I note that the member for Pearce, the Attorney-General, when announcing these proposed changes, said that the Lindt Cafe siege showed that the current threshold for the use of the military internally or domestically was too inflexible and he believed that it was ‘inconceivable’ that a future government of Australia would misuse the call-out powers to send troops out onto Australia’s streets. This is the image that we’re all worried about: seeing our defence forces walking down the major streets of our cities and not being subject to our laws—being called out by government to perform various operational activities without any limitation.
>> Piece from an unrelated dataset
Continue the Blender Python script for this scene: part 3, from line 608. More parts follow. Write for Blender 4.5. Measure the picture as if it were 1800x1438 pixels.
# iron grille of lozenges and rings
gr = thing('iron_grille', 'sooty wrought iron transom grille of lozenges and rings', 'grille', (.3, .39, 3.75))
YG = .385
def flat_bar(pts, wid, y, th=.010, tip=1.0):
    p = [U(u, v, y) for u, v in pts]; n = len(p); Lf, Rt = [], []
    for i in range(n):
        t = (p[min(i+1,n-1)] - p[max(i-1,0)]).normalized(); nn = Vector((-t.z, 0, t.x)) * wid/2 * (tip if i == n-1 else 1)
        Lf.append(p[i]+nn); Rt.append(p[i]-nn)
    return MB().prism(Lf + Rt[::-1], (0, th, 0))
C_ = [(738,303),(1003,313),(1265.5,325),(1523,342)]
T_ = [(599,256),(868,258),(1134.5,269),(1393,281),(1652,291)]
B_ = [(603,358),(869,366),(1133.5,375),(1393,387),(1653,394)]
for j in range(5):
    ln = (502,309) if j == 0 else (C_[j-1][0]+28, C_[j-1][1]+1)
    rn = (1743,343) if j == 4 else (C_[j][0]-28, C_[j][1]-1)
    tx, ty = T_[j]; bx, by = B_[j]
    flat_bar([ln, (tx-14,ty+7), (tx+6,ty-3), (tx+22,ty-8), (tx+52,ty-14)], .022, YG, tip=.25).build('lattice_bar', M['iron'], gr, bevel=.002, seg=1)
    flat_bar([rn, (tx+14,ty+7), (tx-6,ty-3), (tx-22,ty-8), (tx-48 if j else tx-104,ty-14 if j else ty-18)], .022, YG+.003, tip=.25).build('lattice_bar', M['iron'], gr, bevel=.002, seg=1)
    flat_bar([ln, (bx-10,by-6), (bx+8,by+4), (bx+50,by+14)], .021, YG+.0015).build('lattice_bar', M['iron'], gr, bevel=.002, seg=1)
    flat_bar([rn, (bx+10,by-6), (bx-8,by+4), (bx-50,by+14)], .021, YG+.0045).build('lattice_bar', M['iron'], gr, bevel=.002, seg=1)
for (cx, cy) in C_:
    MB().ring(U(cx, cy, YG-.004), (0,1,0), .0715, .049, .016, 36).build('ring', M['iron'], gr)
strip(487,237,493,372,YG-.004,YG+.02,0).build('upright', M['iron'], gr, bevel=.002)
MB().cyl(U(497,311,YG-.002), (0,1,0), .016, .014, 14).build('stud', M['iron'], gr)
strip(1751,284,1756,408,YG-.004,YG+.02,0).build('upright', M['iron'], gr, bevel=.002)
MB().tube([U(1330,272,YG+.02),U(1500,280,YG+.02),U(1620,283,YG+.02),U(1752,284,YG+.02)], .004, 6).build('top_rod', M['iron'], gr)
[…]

I would agree with the Attorney-General. I actually hope that his belief is correct—that it would be inconceivable to see a future Australian government use the defence forces in any way other than the proper way of assistance to the state or territory that needs them. I’m hopeful that his belief in that is a correct one and will be accurate. But belief is not enough. Frankly, good drafting and good laws are what are critical, and that’s what is more important.

It’s worth remembering, when we talk about this, that the government has a track record of telling us that there is a difference between the wording of its laws and how they will be implemented. Let’s not forget the My Health Record debacle earlier this year, when it was put forward by the government that the police would not be able to access our My Health Record data without a search warrant, yet the legislation as originally drafted explicitly gave them that that power. It has since been taken away.
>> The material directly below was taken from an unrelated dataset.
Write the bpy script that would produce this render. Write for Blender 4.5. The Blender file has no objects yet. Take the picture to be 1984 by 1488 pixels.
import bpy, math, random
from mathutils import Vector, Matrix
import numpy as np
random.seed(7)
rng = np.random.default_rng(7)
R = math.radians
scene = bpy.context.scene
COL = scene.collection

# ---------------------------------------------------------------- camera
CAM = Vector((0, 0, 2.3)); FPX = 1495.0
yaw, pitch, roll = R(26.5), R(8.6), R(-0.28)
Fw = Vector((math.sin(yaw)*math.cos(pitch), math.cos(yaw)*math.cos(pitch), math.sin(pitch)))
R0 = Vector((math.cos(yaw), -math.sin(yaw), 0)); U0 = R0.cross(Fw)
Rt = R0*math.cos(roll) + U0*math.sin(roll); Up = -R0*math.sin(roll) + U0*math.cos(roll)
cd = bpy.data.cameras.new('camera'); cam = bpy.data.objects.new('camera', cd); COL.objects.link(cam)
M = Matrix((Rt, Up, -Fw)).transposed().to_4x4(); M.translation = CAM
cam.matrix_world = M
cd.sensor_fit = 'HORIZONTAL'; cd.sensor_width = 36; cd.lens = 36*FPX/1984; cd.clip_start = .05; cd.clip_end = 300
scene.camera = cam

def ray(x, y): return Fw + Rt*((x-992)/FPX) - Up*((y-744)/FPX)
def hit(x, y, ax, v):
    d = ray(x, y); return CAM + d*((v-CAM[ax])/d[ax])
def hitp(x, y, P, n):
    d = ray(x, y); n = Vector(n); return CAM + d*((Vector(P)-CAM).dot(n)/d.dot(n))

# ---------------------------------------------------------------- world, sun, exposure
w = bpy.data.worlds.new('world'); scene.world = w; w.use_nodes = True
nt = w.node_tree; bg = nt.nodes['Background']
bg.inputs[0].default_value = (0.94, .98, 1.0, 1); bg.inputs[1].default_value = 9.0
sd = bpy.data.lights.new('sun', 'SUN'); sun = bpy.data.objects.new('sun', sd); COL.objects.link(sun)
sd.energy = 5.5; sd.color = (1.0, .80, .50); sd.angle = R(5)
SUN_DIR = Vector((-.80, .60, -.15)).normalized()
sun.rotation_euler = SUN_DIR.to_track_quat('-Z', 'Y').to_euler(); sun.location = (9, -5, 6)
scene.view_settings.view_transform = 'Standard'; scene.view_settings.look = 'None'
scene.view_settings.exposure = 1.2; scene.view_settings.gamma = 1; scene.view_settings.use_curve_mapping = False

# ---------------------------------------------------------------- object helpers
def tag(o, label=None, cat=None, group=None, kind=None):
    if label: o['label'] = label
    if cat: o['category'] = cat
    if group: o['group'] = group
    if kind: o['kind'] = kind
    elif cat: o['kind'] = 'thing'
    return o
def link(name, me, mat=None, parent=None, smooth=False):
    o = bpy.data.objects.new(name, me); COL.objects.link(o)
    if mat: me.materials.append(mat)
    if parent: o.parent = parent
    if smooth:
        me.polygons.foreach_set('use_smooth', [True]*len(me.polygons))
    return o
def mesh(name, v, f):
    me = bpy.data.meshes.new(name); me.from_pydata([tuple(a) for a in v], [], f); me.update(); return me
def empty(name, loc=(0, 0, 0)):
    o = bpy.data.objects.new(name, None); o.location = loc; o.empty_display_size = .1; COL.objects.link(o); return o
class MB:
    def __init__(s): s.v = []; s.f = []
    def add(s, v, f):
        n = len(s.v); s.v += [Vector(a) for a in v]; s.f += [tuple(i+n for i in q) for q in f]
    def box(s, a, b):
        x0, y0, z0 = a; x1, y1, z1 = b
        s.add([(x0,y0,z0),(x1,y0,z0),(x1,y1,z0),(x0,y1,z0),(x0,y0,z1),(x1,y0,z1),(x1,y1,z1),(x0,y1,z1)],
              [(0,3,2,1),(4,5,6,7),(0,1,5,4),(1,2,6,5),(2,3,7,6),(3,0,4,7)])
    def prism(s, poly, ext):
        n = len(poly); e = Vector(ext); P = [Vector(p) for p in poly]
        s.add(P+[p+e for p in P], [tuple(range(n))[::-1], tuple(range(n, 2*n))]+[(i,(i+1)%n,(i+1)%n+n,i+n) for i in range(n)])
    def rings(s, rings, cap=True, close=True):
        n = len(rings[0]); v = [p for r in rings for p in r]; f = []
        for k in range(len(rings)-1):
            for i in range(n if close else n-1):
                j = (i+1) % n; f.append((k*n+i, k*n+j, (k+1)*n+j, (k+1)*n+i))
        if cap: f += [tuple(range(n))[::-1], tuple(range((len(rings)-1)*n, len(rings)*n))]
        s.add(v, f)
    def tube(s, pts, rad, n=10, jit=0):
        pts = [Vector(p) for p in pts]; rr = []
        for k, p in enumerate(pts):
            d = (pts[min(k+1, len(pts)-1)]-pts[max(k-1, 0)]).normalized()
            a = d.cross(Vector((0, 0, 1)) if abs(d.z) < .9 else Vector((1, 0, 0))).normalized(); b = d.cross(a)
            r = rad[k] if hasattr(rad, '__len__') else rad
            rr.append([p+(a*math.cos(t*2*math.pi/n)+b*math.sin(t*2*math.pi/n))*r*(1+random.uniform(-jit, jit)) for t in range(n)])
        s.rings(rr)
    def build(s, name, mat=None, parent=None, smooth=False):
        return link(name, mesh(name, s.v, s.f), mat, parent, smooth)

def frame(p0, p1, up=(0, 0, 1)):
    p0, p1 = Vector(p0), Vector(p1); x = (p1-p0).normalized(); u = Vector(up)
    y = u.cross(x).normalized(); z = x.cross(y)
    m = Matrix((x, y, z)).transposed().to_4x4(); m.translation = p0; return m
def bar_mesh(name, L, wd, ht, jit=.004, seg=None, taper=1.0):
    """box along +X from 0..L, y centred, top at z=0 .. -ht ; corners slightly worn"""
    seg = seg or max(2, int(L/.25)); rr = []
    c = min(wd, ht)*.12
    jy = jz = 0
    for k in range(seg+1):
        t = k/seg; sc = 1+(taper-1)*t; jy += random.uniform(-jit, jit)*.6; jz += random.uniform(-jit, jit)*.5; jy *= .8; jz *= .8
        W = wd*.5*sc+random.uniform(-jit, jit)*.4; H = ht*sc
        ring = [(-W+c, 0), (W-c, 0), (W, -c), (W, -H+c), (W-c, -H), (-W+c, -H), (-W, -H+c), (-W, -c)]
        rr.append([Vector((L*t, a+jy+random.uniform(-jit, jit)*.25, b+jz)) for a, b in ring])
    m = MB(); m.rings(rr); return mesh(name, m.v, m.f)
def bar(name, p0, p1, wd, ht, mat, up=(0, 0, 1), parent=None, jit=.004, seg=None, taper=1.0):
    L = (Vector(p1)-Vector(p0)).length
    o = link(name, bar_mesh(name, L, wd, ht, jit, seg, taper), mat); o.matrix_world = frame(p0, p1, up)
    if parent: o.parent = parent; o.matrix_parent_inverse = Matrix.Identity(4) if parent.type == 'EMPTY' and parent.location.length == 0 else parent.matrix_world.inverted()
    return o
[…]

I should also say, in the context of all of this: it’s about putting limitations on the politicians—on the government. I have the utmost confidence in our ADF personnel and that they will carry out the work that they do in the most professional manner. In fact, I experienced and saw, firsthand, when I was working in Iraq, our ADF personnel using skills and professionalism in the work that they did. In fact, I and my colleague Mike Kelly, the member for Eden-Monaro, who is not here, worked on a defence aid to the civil authority for the new government of Iraq—largely on the same principles that we’re debating here today. They were very, very important elements, particularly for a country which did not have a tradition of civilian control of the military, let alone limitations around the use of their military in domestic actions. In fact, they were abused mightily, to the detriment of the Iraqi people, for many, many decades.

I note, too, that the Senate Legal and Constitutional Affairs Legislation Committee reported its inquiry on this bill on 3 September and recommended that the bill be passed and that the government give consideration to providing clear definitions of ‘specified circumstances’ in the legislation itself or in the explanatory memorandum. That has been done, and we acknowledge that the government has made those changes. On that basis, we provide our support, satisfied that the changes that needed to be made to improve this legislation have been made. I acknowledge the work that has been done by all on this, including those at Defence. On that basis, I provide my and Labor’s support for the bill.